> [Dataset records]:
>>>>>
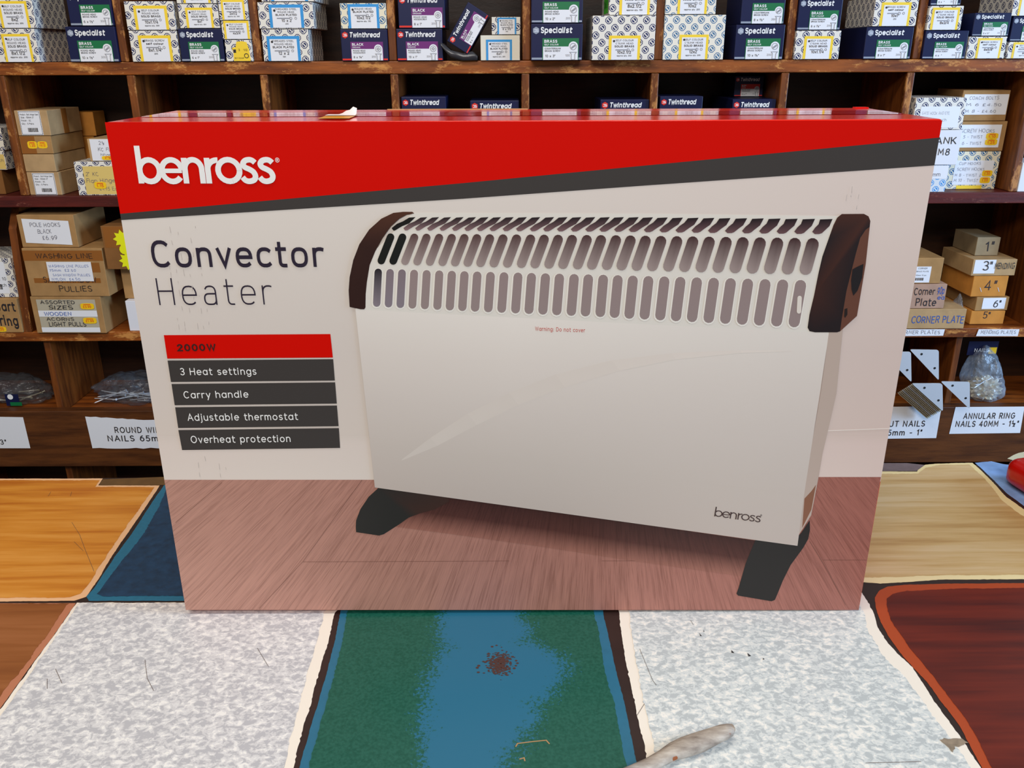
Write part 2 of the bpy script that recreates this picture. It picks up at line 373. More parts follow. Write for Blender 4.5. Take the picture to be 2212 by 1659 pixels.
# paper labels on the boards
def shelf_label(quad, lines, Y, ht, wt=.15, jit=0, ink=INK, lab=None, rag=0):
    pts = [ony(u, v, Y) for u, v in quad]
    P2 = [(p.x, p.z-ZF) for p in pts]
    if rag:
        out = []
        for i in range(4):
            a, b = P2[i], P2[(i+1) % 4]
            for k in range(14):
                t = k/14; r = random.uniform(-1, 1)*rag if i in (0, 2) else 0
                out.append((a[0]+(b[0]-a[0])*t, a[1]+(b[1]-a[1])*t+r))
        P2 = out
    o = flat('paper_label', [(P2, WHITE)], unit, Y-Y0-.0006, lab)
    polys = []
    for s, (ua, va), (ub, vb) in lines:
        a, b = ony(ua, va, Y), ony(ub, vb, Y)
        polys += text2d(s, a.x, a.z-ZF, ht, ink, width=(b-a).length, rot=math.atan2(b.z-a.z, b.x-a.x), wt=wt, jit=jit, sp=.14)
    flat('lettering', polys, o, Y-Y0-.0009)
YL = Y0-.012
shelf_label([(-130, 898), (50, 901), (66, 968), (-110, 968)], [('OVAL WIRE', (-118, 942), (2, 942)), ('NAILS 75mm - 3"', (-120, 960), (17, 960))], YL, .0115, lab='paper label ending in 3 inch')
shelf_label([(184, 899), (345, 908), (420, 968), (200, 968)], [('ROUND WIRE', (249, 935), (358, 935)), ('NAILS 65mm - 2½"', (234, 953), (425, 953))], YL, .0135, lab='torn paper label for round wire nails', rag=.0012)
shelf_label([(1890, 879), (2034, 877), (2022, 946), (1870, 948)], [('CUT NAILS', (1908, 922), (1998, 921)), ('25mm - 1"', (1906, 941), (1992, 940))], YL, .0135, lab='paper label for cut nails')
shelf_label([(2064, 879), (2213, 878), (2203, 935), (2050, 937)], [('ANNULAR RING', (2080, 905), (2192, 904)), ('NAILS 40MM - 1½"', (2063, 922), (2200, 921))], YL, .0135, lab='paper label for annular ring nails')
shelf_label([(1930, 711), (2041, 711), (2037, 725), (1926, 726)], [('CORNER PLATES', (1938, 721), (2031, 721))], Y0-.001, .0075, .09, 1, INKG, lab='handwritten paper strip for corner plates')
shelf_label([(2114, 711), (2202, 711), (2198, 726), (2108, 726)], [('MENDING PLATES', (2118, 721), (2194, 721))], Y0-.001, .0075, .09, 1, INKG, lab='handwritten paper strip for mending plates')
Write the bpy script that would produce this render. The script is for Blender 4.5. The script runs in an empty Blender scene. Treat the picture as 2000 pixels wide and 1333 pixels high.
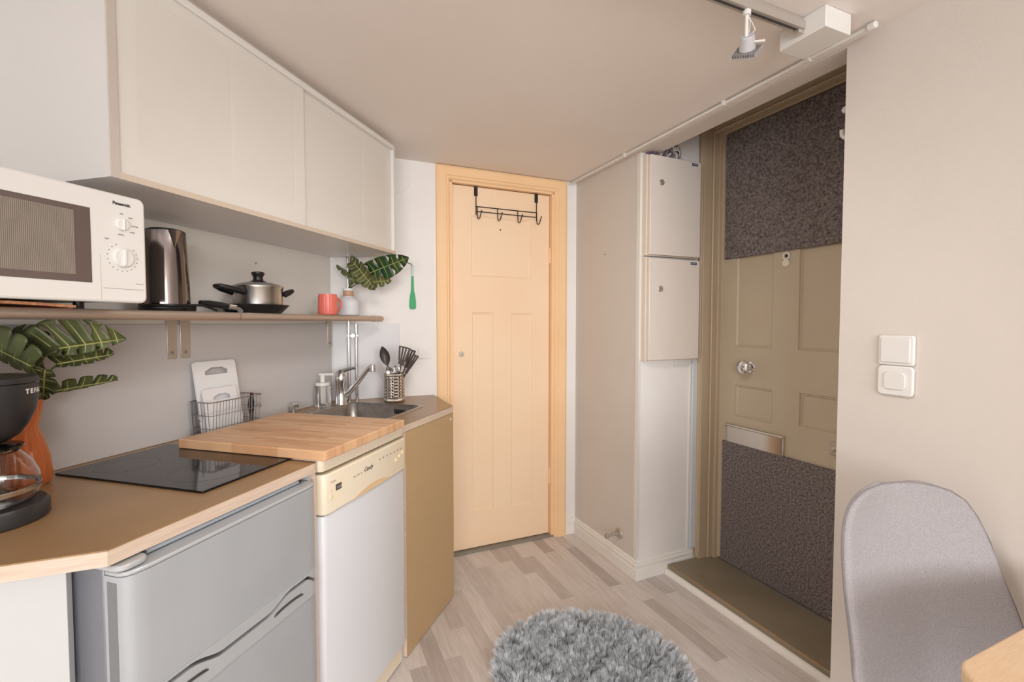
import bpy, math, random
import numpy as np
from mathutils import Vector, Matrix
random.seed(7); np.random.seed(7)
sc = bpy.context.scene
COL = sc.collection
# ------------------------------------------------------------------ camera, world, light, exposure
H = 1.267
PITCH = math.atan(35.5 / 920)
cam_d = bpy.data.cameras.new('camera')
cam_d.sensor_width = 36.0
cam_d.lens = 36.0 * 920 / 2000
cam_d.clip_start = 0.02
cam = bpy.data.objects.new('camera', cam_d); COL.objects.link(cam)
cam.location = (0, 0, H); cam.rotation_euler = (math.pi / 2 - PITCH, 0, 0)
sc.camera = cam
sc.view_settings.view_transform = 'Standard'
sc.view_settings.look = 'None'
sc.view_settings.gamma = 1.0
sc.view_settings.use_curve_mapping = False
sc.view_settings.exposure = 0.08
w = bpy.data.worlds.new('world'); sc.world = w; w.use_nodes = True
w.node_tree.nodes['Background'].inputs[0].default_value = (0.80, 0.90, 1.0, 1)
w.node_tree.nodes['Background'].inputs[1].default_value = 1.3


def area(name, loc, rot, sx, sy, power, col=(1, 1, 1)):
    d = bpy.data.lights.new(name, 'AREA'); d.shape = 'RECTANGLE'; d.size = sx; d.size_y = sy
    d.energy = power; d.color = col
    o = bpy.data.objects.new(name, d); COL.objects.link(o); o.location = loc; o.rotation_euler = rot
    return o


# daylight through the two panes of the big window behind the camera (faces +Y, tipped slightly down)
area('window_daylight', (0.95, -3.38, 1.45), (math.radians(95), 0, 0), 3.7, 1.25, 140, (0.985, 0.99, 1.0))

# added fill light without a fixture, unseen above the frame, brightens the room
ld = bpy.data.lights.new('fill_spot', 'SPOT'); ld.energy = 30; ld.color = (1.0, 0.965, 0.93)
ld.spot_size = math.radians(165); ld.spot_blend = 1.0; ld.shadow_soft_size = 0.14
lo = bpy.data.objects.new('fill_spot', ld); COL.objects.link(lo); lo.location = (0.02, 0.90, 1.99)
lo.rotation_euler = (math.radians(30), 0, math.radians(-8))

# ------------------------------------------------------------------ helpers
KA = math.radians(-15.7696)      # kitchen side: local x points out of the left wall, y runs along it
RA = math.radians(23.7442)       # entrance side: local x points into the right wall, y runs along it
FR = {'K': KA, 'R': RA, 'W': 0.0}


def to_world(fr, p):
    a = FR[fr]; c, s = math.cos(a), math.sin(a)
    return Vector((c * p[0] - s * p[1], s * p[0] + c * p[1], p[2]))


def conv(src, dst, p):
    q = to_world(src, p); a = -FR[dst]; c, s = math.cos(a), math.sin(a)
    return Vector((c * q[0] - s * q[1], s * q[0] + c * q[1], q[2]))


def lin(c):
    return tuple(((v / 255) / 12.92 if v / 255 <= 0.04045 else ((v / 255 + 0.055) / 1.055) ** 2.4) for v in c) + (1,)


MATS = {}


def mat(name, rgb, rough=0.5, metal=0.0, **kw):
    m = bpy.data.materials.new(name); m.use_nodes = True; MATS[name] = m
    b = m.node_tree.nodes['Principled BSDF']
    b.inputs['Base Color'].default_value = lin(rgb)
    b.inputs['Roughness'].default_value = rough
    b.inputs['Metallic'].default_value = metal
    for k, v in kw.items():
        b.inputs[k.replace('_', ' ')].default_value = v
    return m


def nd(m, t, **kw):
    n = m.node_tree.nodes.new(t)
    for k, v in kw.items(): setattr(n, k, v)
    return n


def lk(m, a, b): m.node_tree.links.new(a, b)


def noisy(m, rgb2, scale=20, detail=4, lo=0.35, hi=0.65, stretch=(1, 1, 1), bump=0.0, bscale=None, base=None):
    """mix the base colour with rgb2 by noise, add a little bump"""
    b = m.node_tree.nodes['Principled BSDF']
    tc = nd(m, 'ShaderNodeTexCoord'); mp = nd(m, 'ShaderNodeMapping'); mp.inputs['Scale'].default_value = stretch
    lk(m, tc.outputs['Object'], mp.inputs['Vector'])
    n = nd(m, 'ShaderNodeTexNoise'); n.inputs['Scale'].default_value = scale; n.inputs['Detail'].default_value = detail
    lk(m, mp.outputs[0], n.inputs['Vector'])
    r = nd(m, 'ShaderNodeValToRGB'); r.color_ramp.elements[0].position = lo; r.color_ramp.elements[1].position = hi
    r.color_ramp.elements[0].color = b.inputs['Base Color'].default_value[:]
    r.color_ramp.elements[1].color = lin(rgb2)
    lk(m, n.outputs[0], r.inputs[0]); lk(m, r.outputs[0], b.inputs['Base Color'])
    if bump:
        n2 = n
        if bscale:
            n2 = nd(m, 'ShaderNodeTexNoise'); n2.inputs['Scale'].default_value = bscale; n2.inputs['Detail'].default_value = 3
            lk(m, mp.outputs[0], n2.inputs['Vector'])
        bp = nd(m, 'ShaderNodeBump'); bp.inputs['Strength'].default_value = bump; bp.inputs['Distance'].default_value = 0.002
        lk(m, n2.outputs[0], bp.inputs['Height']); lk(m, bp.outputs[0], b.inputs['Normal'])
    return m


class MB:
    def __init__(s): s.v = []; s.f = []; s.m = []
    def add(s, vs, fs, m=0):
        o = len(s.v); s.v += [tuple(p) for p in vs]; s.f += [tuple(i + o for i in f) for f in fs]; s.m += [m] * len(fs)
        return s
    def box(s, x0, x1, y0, y1, z0, z1, m=0):
        x0, x1 = sorted((x0, x1)); y0, y1 = sorted((y0, y1)); z0, z1 = sorted((z0, z1))
        v = [(x, y, z) for z in (z0, z1) for x, y in ((x0, y0), (x1, y0), (x1, y1), (x0, y1))]
        return s.add(v, [(3, 2, 1, 0), (4, 5, 6, 7), (0, 1, 5, 4), (1, 2, 6, 5), (2, 3, 7, 6), (3, 0, 4, 7)], m)
    def obox(s, c, ax, ay, az, m=0):
        """oriented box: centre + three half-extent vectors"""
        c, ax, ay, az = map(Vector, (c, ax, ay, az))
        v = [c + ax * i + ay * j + az * k for k in (-1, 1) for i, j in ((-1, -1), (1, -1), (1, 1), (-1, 1))]
        return s.add(v, [(3, 2, 1, 0), (4, 5, 6, 7), (0, 1, 5, 4), (1, 2, 6, 5), (2, 3, 7, 6), (3, 0, 4, 7)], m)
    def prism(s, poly, a0, a1, ax='z', m=0):
        n = len(poly)
        area_ = sum(poly[i][0] * poly[(i + 1) % n][1] - poly[(i + 1) % n][0] * poly[i][1] for i in range(n))
        if area_ < 0: poly = poly[::-1]
        def P(p, a): return {'z': (p[0], p[1], a), 'x': (a, p[0], p[1]), 'y': (p[0], a, p[1])}[ax]
        v = [P(p, a0) for p in poly] + [P(p, a1) for p in poly]
        fs = [tuple(range(n - 1, -1, -1)), tuple(range(n, 2 * n))] + [(i, (i + 1) % n, n + (i + 1) % n, n + i) for i in range(n)]
        if ax == 'y': fs = [tuple(reversed(f)) for f in fs]
        return s.add(v, fs, m)
    def ring(s, c, u, v_, r, n): return [Vector(c) + u * (r * math.cos(2 * math.pi * i / n)) + v_ * (r * math.sin(2 * math.pi * i / n)) for i in range(n)]
    def cyl(s, p0, p1, r0, r1=None, n=24, m=0):
        p0, p1 = Vector(p0), Vector(p1); r1 = r0 if r1 is None else r1
        d = (p1 - p0).normalized(); u = d.orthogonal().normalized(); w_ = d.cross(u)
        v = s.ring(p0, u, w_, r0, n) + s.ring(p1, u, w_, r1, n)
        return s.add(v, [tuple(range(n - 1, -1, -1)), tuple(range(n, 2 * n))] + [(i, (i + 1) % n, n + (i + 1) % n, n + i) for i in range(n)], m)
    def tube(s, pts, r, n=8, closed=False, m=0):
        pts = [Vector(p) for p in pts]; N = len(pts); rs = r if isinstance(r, (list, tuple)) else [r] * N
        u = None; v = []
        for i in range(N):
            if closed: t = pts[(i + 1) % N] - pts[i - 1]
            else: t = pts[min(i + 1, N - 1)] - pts[max(i - 1, 0)]
            t.normalize()
            if u is None: u = t.orthogonal().normalized()
            u = (u - t * u.dot(t)).normalized()
            v += s.ring(pts[i], u, t.cross(u), rs[i], n)
        f = []
        for i in range(N if closed else N - 1):
            a = i * n; b = ((i + 1) % N) * n
            f += [(a + k, a + (k + 1) % n, b + (k + 1) % n, b + k) for k in range(n)]
        if not closed: f += [tuple(range(n - 1, -1, -1)), tuple(range((N - 1) * n, N * n))]
        return s.add(v, f, m)
    def lathe(s, c, prof, n=40, m=0, rfun=None, cap=True):
        """prof: list of (r, z) ; axis z through c"""
        v = []; f = []
        for (r, z) in prof:
            for i in range(n):
                a = 2 * math.pi * i / n; rr = r * (rfun(a, z) if rfun else 1)
                v.append((c[0] + rr * math.cos(a), c[1] + rr * math.sin(a), c[2] + z))
        for k in range(len(prof) - 1):
            f += [(k * n + i, k * n + (i + 1) % n, (k + 1) * n + (i + 1) % n, (k + 1) * n + i) for i in range(n)]
        if cap:
            if prof[0][0] > 1e-5: f.append(tuple(range(n - 1, -1, -1)))
            if prof[-1][0] > 1e-5: f.append(tuple(range((len(prof) - 1) * n, len(prof) * n)))
        return s.add(v, f, m)
    def disc_y(s, c, r, t, n=28, m=0):
        return s.cyl((c[0], c[1], c[2]), (c[0], c[1] + t, c[2]), r, n=n, m=m)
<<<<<
> [TASK]: Begin with the first line of the entries above and write out each line exactly, ending with the line containing "for mending plates')". Leave out pictures.

> [FINAL RESULT]:
Write part 2 of the bpy script that recreates this picture. It picks up at line 373. More parts follow. Write for Blender 4.5. Take the picture to be 2212 by 1659 pixels.
# paper labels on the boards
def shelf_label(quad, lines, Y, ht, wt=.15, jit=0, ink=INK, lab=None, rag=0):
    pts = [ony(u, v, Y) for u, v in quad]
    P2 = [(p.x, p.z-ZF) for p in pts]
    if rag:
        out = []
        for i in range(4):
            a, b = P2[i], P2[(i+1) % 4]
            for k in range(14):
                t = k/14; r = random.uniform(-1, 1)*rag if i in (0, 2) else 0
                out.append((a[0]+(b[0]-a[0])*t, a[1]+(b[1]-a[1])*t+r))
        P2 = out
    o = flat('paper_label', [(P2, WHITE)], unit, Y-Y0-.0006, lab)
    polys = []
    for s, (ua, va), (ub, vb) in lines:
        a, b = ony(ua, va, Y), ony(ub, vb, Y)
        polys += text2d(s, a.x, a.z-ZF, ht, ink, width=(b-a).length, rot=math.atan2(b.z-a.z, b.x-a.x), wt=wt, jit=jit, sp=.14)
    flat('lettering', polys, o, Y-Y0-.0009)
YL = Y0-.012
shelf_label([(-130, 898), (50, 901), (66, 968), (-110, 968)], [('OVAL WIRE', (-118, 942), (2, 942)), ('NAILS 75mm - 3"', (-120, 960), (17, 960))], YL, .0115, lab='paper label ending in 3 inch')
shelf_label([(184, 899), (345, 908), (420, 968), (200, 968)], [('ROUND WIRE', (249, 935), (358, 935)), ('NAILS 65mm - 2½"', (234, 953), (425, 953))], YL, .0135, lab='torn paper label for round wire nails', rag=.0012)
shelf_label([(1890, 879), (2034, 877), (2022, 946), (1870, 948)], [('CUT NAILS', (1908, 922), (1998, 921)), ('25mm - 1"', (1906, 941), (1992, 940))], YL, .0135, lab='paper label for cut nails')
shelf_label([(2064, 879), (2213, 878), (2203, 935), (2050, 937)], [('ANNULAR RING', (2080, 905), (2192, 904)), ('NAILS 40MM - 1½"', (2063, 922), (2200, 921))], YL, .0135, lab='paper label for annular ring nails')
shelf_label([(1930, 711), (2041, 711), (2037, 725), (1926, 726)], [('CORNER PLATES', (1938, 721), (2031, 721))], Y0-.001, .0075, .09, 1, INKG, lab='handwritten paper strip for corner plates')
shelf_label([(2114, 711), (2202, 711), (2198, 726), (2108, 726)], [('MENDING PLATES', (2118, 721), (2194, 721))], Y0-.001, .0075, .09, 1, INKG, lab='handwritten paper strip for mending plates')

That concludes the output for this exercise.